Question

Please help with calculus

Answer 1

"find the transition points, intervals of increase/decrease, concavity, and asymptotic behavior. Then sketch the graph , with this information indicated.

Answer 2

For the function
\[\large y=x-\frac{ 1 }{ x }\]

Answer 3

Oh and I forgot to include this

Answer 4

Critical points are found where the first derivative is 0, the tangent to the curve at these values is horizontal, try and find the first derivative again

Answer 5

Yes, I believe that is what I did.

Answer 6

or is the dericative 1+x^2?

Answer 7

\[\large y' = 1 + \frac{ 1 }{ x^2 }\]

Answer 8

is the va still 0?

Answer 9

Yes, but you figure that from the original function.

\[y = x-\frac{ 1 }{ x }\]

here x can not be zero, and you can see what happens as you approach zero from both sides.

Answer 10

no, i can not see what happens from my head

Answer 11

It makes no difference to the graph for me..

Answer 12

x can't be zero from the 1/x fraction.
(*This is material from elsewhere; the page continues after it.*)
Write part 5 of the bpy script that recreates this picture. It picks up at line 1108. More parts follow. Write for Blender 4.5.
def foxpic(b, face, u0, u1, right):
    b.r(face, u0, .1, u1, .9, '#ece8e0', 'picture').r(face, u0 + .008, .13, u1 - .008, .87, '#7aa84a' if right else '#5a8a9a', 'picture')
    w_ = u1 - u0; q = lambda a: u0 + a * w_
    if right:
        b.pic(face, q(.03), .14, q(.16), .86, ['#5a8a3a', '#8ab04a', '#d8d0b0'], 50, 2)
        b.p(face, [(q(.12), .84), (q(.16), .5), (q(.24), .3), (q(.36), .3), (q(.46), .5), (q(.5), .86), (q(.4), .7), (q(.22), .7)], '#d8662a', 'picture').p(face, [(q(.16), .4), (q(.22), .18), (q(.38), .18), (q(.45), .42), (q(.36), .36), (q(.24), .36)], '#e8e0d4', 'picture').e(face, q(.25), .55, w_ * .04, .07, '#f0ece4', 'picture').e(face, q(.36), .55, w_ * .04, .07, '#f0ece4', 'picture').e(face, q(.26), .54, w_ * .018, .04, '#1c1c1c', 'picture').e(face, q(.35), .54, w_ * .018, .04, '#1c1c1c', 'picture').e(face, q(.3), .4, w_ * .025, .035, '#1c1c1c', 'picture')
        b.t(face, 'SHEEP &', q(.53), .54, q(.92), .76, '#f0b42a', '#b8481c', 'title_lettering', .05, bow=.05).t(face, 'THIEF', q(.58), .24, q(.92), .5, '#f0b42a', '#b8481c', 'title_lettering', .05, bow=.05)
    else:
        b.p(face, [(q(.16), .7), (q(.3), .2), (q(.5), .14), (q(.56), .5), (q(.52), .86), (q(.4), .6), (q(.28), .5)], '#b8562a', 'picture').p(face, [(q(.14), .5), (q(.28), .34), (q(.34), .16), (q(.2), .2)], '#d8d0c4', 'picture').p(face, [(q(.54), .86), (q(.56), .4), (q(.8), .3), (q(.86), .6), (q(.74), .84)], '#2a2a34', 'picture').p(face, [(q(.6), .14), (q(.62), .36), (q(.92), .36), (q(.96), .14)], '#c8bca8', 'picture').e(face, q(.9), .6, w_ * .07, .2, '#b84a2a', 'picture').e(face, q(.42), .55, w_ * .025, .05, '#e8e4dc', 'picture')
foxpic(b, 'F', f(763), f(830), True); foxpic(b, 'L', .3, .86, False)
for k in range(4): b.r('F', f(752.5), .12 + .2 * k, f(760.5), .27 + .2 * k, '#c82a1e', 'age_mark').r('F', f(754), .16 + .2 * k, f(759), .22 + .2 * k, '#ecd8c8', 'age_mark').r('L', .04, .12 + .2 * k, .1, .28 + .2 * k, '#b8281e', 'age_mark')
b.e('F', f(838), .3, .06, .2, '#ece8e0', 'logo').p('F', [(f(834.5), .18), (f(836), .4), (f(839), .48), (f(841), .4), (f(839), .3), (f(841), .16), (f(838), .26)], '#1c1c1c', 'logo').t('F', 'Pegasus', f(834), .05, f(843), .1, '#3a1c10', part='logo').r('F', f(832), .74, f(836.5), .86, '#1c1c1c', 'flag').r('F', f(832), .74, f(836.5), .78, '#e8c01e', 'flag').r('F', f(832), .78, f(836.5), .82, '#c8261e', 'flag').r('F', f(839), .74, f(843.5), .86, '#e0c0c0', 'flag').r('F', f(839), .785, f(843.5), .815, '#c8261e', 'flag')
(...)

No zero in the denominator will be defined.
As you approach zero and get cloaser and closer from the + and - sides...

\[\large \lim_{x \rightarrow 0^+}[x-\frac{ 1 }{ x }]=-\infty \]
\[\large \lim_{x \rightarrow 0^-}[x-\frac{ 1 }{ x }]=+\infty \]

see how the fraction will become larger and larger as x gets smaller and smaller

Answer 13

Aha. What am I doing wrong here?

Answer 14

Although this one is the same answer, the Vertical asmytote is from the original function... y= x-x^-1 , you have it from the first derivative

Answer 15

anyway, you have the derivative now

\[\large y'=1+\frac{ 1 }{ x^2 }\]

The critical points are where that y' is equal to zero. y'=0

Answer 16

\[\large y'=0=1+\frac{ 1 }{ x^2 }\]

You can't solve that for any real value of x, so there are no critical points in this case

Answer 17

Meaning, the function does not change inc/dec anywhere. It is always increasing, or always decreasing.

Answer 18

O right, any value that makes the original function undefined is also a critical point. So x=0 is the only critical point.

Answer 19

The first derivative test for the only critical point x=0, the first derivative is positive on both sides of x=0, so the function is increasing all the time

Answer 20

You good on the crit points and first derivative and how it shows increasing or decreasing?

Answer 21

Yes,

Answer 22

I also have a question. To draw the graph, don't we only need the first OR the second derivative test? Do we have to do both?